- Music
- 08 Sep 17
There’s no denying Tori Amos’ musicianship. The youngest student admitted to Baltimore’s Peabody Conservatory at the age of five, Amos has been playing piano since she could reach the keys. Sandwiched between a set of synths and a baby grand on the stage at the Bord Gais Energy Theatre, she’s in her element. There's no need for a band, she’s got enough sound, sometimes reaching for the baby grand with one hand and the keyboards with the other. Her independence as a solo musician and natural skill as a vocalist and pianist means that she’s also totally free up there to reach for as many notes as she can and hold them as long as she’d like.

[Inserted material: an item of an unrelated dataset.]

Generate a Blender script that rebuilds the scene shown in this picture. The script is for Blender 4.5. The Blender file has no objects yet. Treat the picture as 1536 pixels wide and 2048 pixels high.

Given the downsized, intimate nature that comes with being a solo performer, alone on a stage before the audience, you’d think that Amos would take the opportunity to connect with us in the crowd a little more. It's not that her onstage demeanour is cold, but there still seems to be some kind of a wall between audience and artist. She’s mostly just here to play songs. It’s a little while before she even talks to us and when she does, it’s a dig at, of course, Donald Trump. The aesthetically-minded back drop of a forest is replaced by a photoshopped Fox News logo reading Fake Muse Network, as Amos acknowledges the crazy times we live in, with, gratefully, no mention by name of the crazy man behind them. It’s more than a little out of place as the background for an otherwise ethereally flawless cover of Joni Mitchell’s “River”, maybe seasonally a little early given that it’s a Christmas song, but as she has the vocal range to cover it with a musical and emotional freedom, we’d be happy to hear it in the heat of July. It’s followed up by, of all things, a darkly emotional “Smells Like Teen Spirit” cover, which almost makes you wish she’d keep up the covers for more of the set.
Finale one ends with arguably one of her more well-known songs, “Sorta Fairytale”, which, as is the case with some of Amos’ classics, falls short lyrically, leaning on dramatic cliches. Yet, the power of her vocals and skills as a pianist enable her to turn it into something new. The audience demands an encore, and Amos obliges, but only for one more song. The crowd of devotees applauds and applauds in an effort to bring her back to the stage yet again. Still, no matter how loud they cheer, the house lights still rise, our cue to go home. She won’t be coming back tonight.